Se o projeto deste livro [O tempo e o cão: a atualidade das depressões] se deve ao início de algumas análises com pessoas depressivas, o processo mental de sua escrita inaugurou-se no dia em que atropelei um cachorro. Foi um acidente anunciado, com poucos segundos de antecipação, e mesmo assim inevitável, por conta da velocidade normal dos acontecimentos na atualidade. Mal nos damos conta dela, a banal velocidade da vida, até que algum mau encontro venha revelar a sua face mortífera. Mortífera não apenas contra a vida do corpo, em casos extremos, mas também contra a delicadeza inegociável da vida psíquica. Naquele dia, acossada pelos caminhões que vinham atrás de mim em uma autoestrada, ainda pude ver pelo retrovisor que o animal ferido conseguiu atravessar o resto da rodovia e embrenharse no mato. Em questão de segundos, não escutei mais seu uivo de dor nem pude conferir o dano que lhe fiz. O cão deixou de existir em meu campo perceptivo, assim como poderia ter sido definitivamente forcluído do registro da minha experiência; seu esquecimento se somaria ao apagamento de milhares de outras percepções instantâneas às quais nos limitamos a reagir rapidamente para, em seguida, com igual rapidez, esquecê-las.

[...]

Poucos minutos depois do acidente, ainda na estrada, comecei a esboçar em pensamento um texto a respeito da brutalidade da relação dos sujeitos contemporâneos com o tempo. Do mau encontro que poderia ter acabado com a vida daquele cão, restou uma ligeira mancha escura no meu para-choque. Foi tão rápido o choque que não teria se transformado em acontecimento se eu não sentisse a necessidade de recorrer à cena diversas vezes, em pensamento, ao longo dos vinte quilômetros que ainda me faltavam percorrer até o meu destino.

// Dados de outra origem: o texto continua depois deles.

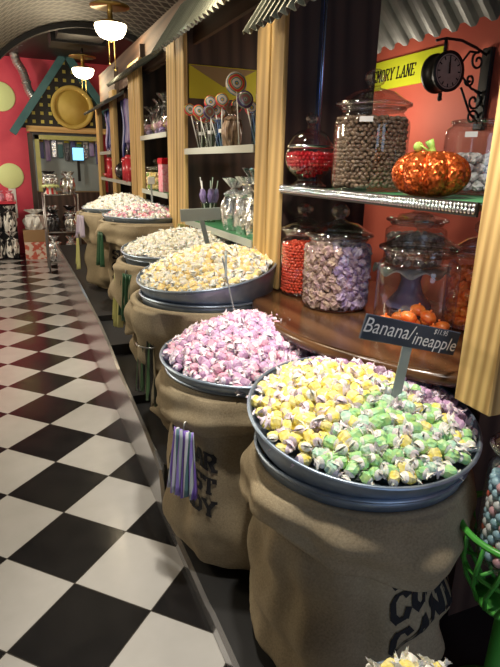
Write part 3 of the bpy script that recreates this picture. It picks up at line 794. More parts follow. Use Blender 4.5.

KEHL, Maria Rita. O tempo e o cão: a atualidade das depressões. São Paulo: Boitempo, 2009. p. 16-17. (fragmento).


Glossário:
Forcluído: excluído.


A experiência vivida por Maria Rita Kehl permitiu-lhe desenvolver a tese de que o

  • A relacionamento entre os sujeitos contemporâneos é brutal. 
  • B encontro com a morte revela a necessidade de valorizar a vida.
  • C homem contemporâneo é insensível aos sentimentos do animal.
  • D crescente número de mortes no trânsito se deve à presença de caminhões.
  • E ritmo veloz da vida moderna impede que o homem reflita sobre suas vivências.